§ Exercise requirements: All of the material should be reproduced exactly, with pictures left out.

§ Raw data:
——

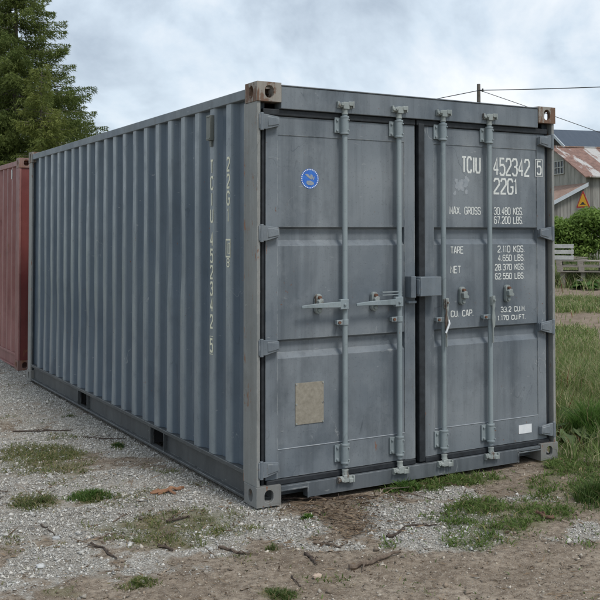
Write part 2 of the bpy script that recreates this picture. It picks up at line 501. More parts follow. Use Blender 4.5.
lm = t.math('ADD', sp.outputs[2], t.math('MULTIPLY', t.math('SUBTRACT', brk, .5), .9))
c = t.mix(t.ramp(lm, [(.4, 0), (.9, .45)]), c, lc)
sc_ = t.mix(t.ramp(t.noise(5, detail=8, rough=.7), [(.35, 0), (.65, 1)]), (0.165, 0.125, 0.092), (0.285, 0.228, 0.175))
c = t.mix(soilA, c, sc_)
t.color(c); t.rough(.95); t.b.inputs['Specular IOR Level'].default_value = .15
hb = t.math('ADD', t.math('MULTIPLY', d2, .6), t.math('MULTIPLY', t.math('MULTIPLY', vo.outputs['Distance'], sp.outputs[0]), -1.2))
t.bump(t.math('ADD', hb, t.math('MULTIPLY', d3, .25)), .8, .02)
cols = np.stack([g, gr, li, so], 1)
ground = np_mesh('ground', GV, GF_, t.m, cols, smooth=True)
tag(ground, kind='structure')

# ---------------------------------------------------------------- CONTAINERS
Lc, Wc, Hc = 6.058, 2.438, 2.591
def oval(a, b, n=28):
    """a rounded slot a wide, b high"""
    out = []
    r = a / 2; s = max(b / 2 - r, 0)
    for k in range(n):
        th = 2 * math.pi * (k + .5) / n
        x, z = r * math.cos(th), r * math.sin(th)
        out.append((x, z + (s if z > 0 else -s)))
    return out

def casting(parent, mat, sx, sy, x0, y0, z0, lx=.165, ly=.178, lz=.120, top=True):
    """hollow corner casting with oval holes on its two outer sides and its top or bottom"""
    mb = MB()
    w = .026
    lo, hi = Vector((x0, y0, z0)), Vector((x0 + lx, y0 + ly, z0 + lz))
    li_, hi_ = lo + Vector((w, w, w)), hi - Vector((w, w, w))
    for axis in range(3):
        for side in (0, 1):
            u, v = [(1, 2), (0, 2), (0, 1)][axis]
            hole = (axis == 0 and side == sx) or (axis == 1 and side == sy) or (axis == 2 and side == (1 if top else 0))
            po, pi_ = (hi[axis] if side else lo[axis]), (hi_[axis] if side else li_[axis])
            def P(a, uu, vv):
                q = [0, 0, 0]; q[axis] = a; q[u] = uu; q[v] = vv; return tuple(q)
            if not hole:
                for a, l, h in ((po, lo, hi), (pi_, li_, hi_)):
                    mb.add([P(a, l[u], l[v]), P(a, h[u], l[v]), P(a, h[u], h[v]), P(a, l[u], h[v])], [(0, 1, 2, 3)])
                continue
            cu, cv = (lo[u] + hi[u]) / 2, (lo[v] + hi[v]) / 2
            ov = oval(.062, .080) if axis < 2 else [(b, a) for a, b in oval(.062, .11)]
            n = len(ov)
            rings = []
            for a, l, h in ((po, lo, hi), (pi_, li_, hi_)):
                hu, hv = (h[u] - l[u]) / 2, (h[v] - l[v]) / 2
                rect = []
                for (a_, b_) in ov:
                    k = min(hu / max(abs(a_), 1e-9), hv / max(abs(b_), 1e-9))
                    rect.append([a_ * k, b_ * k])
                for cu_, cv_ in ((hu, hv), (-hu, hv), (-hu, -hv), (hu, -hv)):       # pull the nearest ones to the corners
                    j = min(range(n), key=lambda q: (rect[q][0] - cu_) ** 2 + (rect[q][1] - cv_) ** 2)
                    rect[j] = [cu_, cv_]
                vs_ = [P(a, cu + q[0], cv + q[1]) for q in rect] + [P(a, cu + q[0], cv + q[1]) for q in ov]
                mb.add(vs_, [(k, (k + 1) % n, n + (k + 1) % n, n + k) for k in range(n)])
            vs_ = [P(po, cu + q[0], cv + q[1]) for q in ov] + [P(pi_, cu + q[0], cv + q[1]) for q in ov]
            mb.add(vs_, [(k, (k + 1) % n, n + (k + 1) % n, n + k) for k in range(n)])
    return mb.build('corner_casting', mat, parent, bevel=.0)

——

§ Exercise result:
Write part 2 of the bpy script that recreates this picture. It picks up at line 501. More parts follow. Use Blender 4.5.
lm = t.math('ADD', sp.outputs[2], t.math('MULTIPLY', t.math('SUBTRACT', brk, .5), .9))
c = t.mix(t.ramp(lm, [(.4, 0), (.9, .45)]), c, lc)
sc_ = t.mix(t.ramp(t.noise(5, detail=8, rough=.7), [(.35, 0), (.65, 1)]), (0.165, 0.125, 0.092), (0.285, 0.228, 0.175))
c = t.mix(soilA, c, sc_)
t.color(c); t.rough(.95); t.b.inputs['Specular IOR Level'].default_value = .15
hb = t.math('ADD', t.math('MULTIPLY', d2, .6), t.math('MULTIPLY', t.math('MULTIPLY', vo.outputs['Distance'], sp.outputs[0]), -1.2))
t.bump(t.math('ADD', hb, t.math('MULTIPLY', d3, .25)), .8, .02)
cols = np.stack([g, gr, li, so], 1)
ground = np_mesh('ground', GV, GF_, t.m, cols, smooth=True)
tag(ground, kind='structure')

# ---------------------------------------------------------------- CONTAINERS
Lc, Wc, Hc = 6.058, 2.438, 2.591
def oval(a, b, n=28):
    """a rounded slot a wide, b high"""
    out = []
    r = a / 2; s = max(b / 2 - r, 0)
    for k in range(n):
        th = 2 * math.pi * (k + .5) / n
        x, z = r * math.cos(th), r * math.sin(th)
        out.append((x, z + (s if z > 0 else -s)))
    return out

def casting(parent, mat, sx, sy, x0, y0, z0, lx=.165, ly=.178, lz=.120, top=True):
    """hollow corner casting with oval holes on its two outer sides and its top or bottom"""
    mb = MB()
    w = .026
    lo, hi = Vector((x0, y0, z0)), Vector((x0 + lx, y0 + ly, z0 + lz))
    li_, hi_ = lo + Vector((w, w, w)), hi - Vector((w, w, w))
    for axis in range(3):
        for side in (0, 1):
            u, v = [(1, 2), (0, 2), (0, 1)][axis]
            hole = (axis == 0 and side == sx) or (axis == 1 and side == sy) or (axis == 2 and side == (1 if top else 0))
            po, pi_ = (hi[axis] if side else lo[axis]), (hi_[axis] if side else li_[axis])
            def P(a, uu, vv):
                q = [0, 0, 0]; q[axis] = a; q[u] = uu; q[v] = vv; return tuple(q)
            if not hole:
                for a, l, h in ((po, lo, hi), (pi_, li_, hi_)):
                    mb.add([P(a, l[u], l[v]), P(a, h[u], l[v]), P(a, h[u], h[v]), P(a, l[u], h[v])], [(0, 1, 2, 3)])
                continue
            cu, cv = (lo[u] + hi[u]) / 2, (lo[v] + hi[v]) / 2
            ov = oval(.062, .080) if axis < 2 else [(b, a) for a, b in oval(.062, .11)]
            n = len(ov)
            rings = []
            for a, l, h in ((po, lo, hi), (pi_, li_, hi_)):
                hu, hv = (h[u] - l[u]) / 2, (h[v] - l[v]) / 2
                rect = []
                for (a_, b_) in ov:
                    k = min(hu / max(abs(a_), 1e-9), hv / max(abs(b_), 1e-9))
                    rect.append([a_ * k, b_ * k])
                for cu_, cv_ in ((hu, hv), (-hu, hv), (-hu, -hv), (hu, -hv)):       # pull the nearest ones to the corners
                    j = min(range(n), key=lambda q: (rect[q][0] - cu_) ** 2 + (rect[q][1] - cv_) ** 2)
                    rect[j] = [cu_, cv_]
                vs_ = [P(a, cu + q[0], cv + q[1]) for q in rect] + [P(a, cu + q[0], cv + q[1]) for q in ov]
                mb.add(vs_, [(k, (k + 1) % n, n + (k + 1) % n, n + k) for k in range(n)])
            vs_ = [P(po, cu + q[0], cv + q[1]) for q in ov] + [P(pi_, cu + q[0], cv + q[1]) for q in ov]
            mb.add(vs_, [(k, (k + 1) % n, n + (k + 1) % n, n + k) for k in range(n)])
    return mb.build('corner_casting', mat, parent, bevel=.0)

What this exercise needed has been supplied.